Dense, mixed-use, transit-accessible, sustainability-minded development is posited by self-styled “urbanists” as a solution to the woes of our current era, and there’s a truth there, and their hearts, at least, are in the right place. We just crossed 1.5 degrees Celsius of mean global temperature increase, our dependence on the automobile is slowly killing us, and North American cities in particular are seemingly designed to alienate and isolate. So why not build things that are readily accessible by metro system or other public transportation, that combine residences, office space, and retail, that get people out of their cars and hopefully sharing a coffee in a more welcoming and inclusive atmosphere?

To which the main riposte is always… well then why is it so shit? Whether it’s the ugly condo-over-barcade-and-vegan-noodle-bar developments with chilly concrete plazas that constitute dense infill across the United States, or the sort of Erewhon’d and Uniqlo’d complexes with an architectural idiom that builds on the worst ideas of Rem Koolhaas and Zaha Hadid that have blossomed all over Rising Asia, the actual environment fails to live up to how it is marketed. In these ostensibly public spaces that are run purely for the benefit of the private sector, dependent on mass surveillance and creepy biometric data theft, rife with hostile design elements, community simply becomes a shared purchasing pattern. Sustainability is at best a means of getting a tax break, and is more likely just another branding element. Inclusivity is great as long as it sells more matcha lattes.

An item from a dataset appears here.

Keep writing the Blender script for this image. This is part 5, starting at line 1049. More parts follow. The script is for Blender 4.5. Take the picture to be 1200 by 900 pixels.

Furthermore, my particular complex is just so fucking jankety – how fragile-looking some of the fittings are, as slapdash as Ikea furniture, the persistent sense of the temporary, the way the QR code readers I have to use in lieu of giving them my facial data are unstable at best. Again, we should know how this ends. The story of how the nice tweedy middle-class British professionals went ape in High Rise was published in 1975. My god, the story of an attempt at a firmware update leading to mass chaos, R.U.R., was written in 1920. The fact that the term “robot” comes from a play about robot failure should have been a warning, shouldn’t it?

So the complex has become targets for traditionalists of one kind or another. Some of them are architectural traditionalists, of course, who want to return to golden-ratio classicism and Ionic orders, and who are mostly just harmless nostalgics.

Others are rather more sinister -- those who don’t want to return, they want to RETVRN. Those whose conservatism is an incoherent blend of 1950s suburban American dream, Victorian moralism, grandeur both Bayreuth operatic and classical Roman, and completely romantic and mythological conception of nation and volk that quickly reveals itself to be more a function of aesthetic desire than any kind of actual intellectual or political program. The lack of program is important here – that would require them to actually commit to the bit.

Consider Alamariu, whose gigglewanks about “xenoestrogens” and silly classical-hunk posturing that’s frankly one step away from full-on man-boy love have filtered down through the brain-rot of the discourse, particularly in its techie, Peter Thiel-affiliated corners, whose participants seem pretty terminally bugmale – far too chinless and Fortnite-brained to have a chance at Periclean heroism.

So the bugman’s termite mound is a product of the capitalist institutions, with the only major challenge to their hegemony being pure reaction – appropriate in an era in which the representatives of electoral politics in so many of the Occidental power centers have devolved into a bunch of impotent centrist dorks on one side and a group of hooting vandals on the other side. But regardless, the processes of wealth accumulation continue – more power is in the hands of a tiny brahmin class, protected by the surveillance state, while the rest of us burn in the trenches.

How hot that fire burns and how deep that trench is both vary.

As for this bug? He could use a whiskey.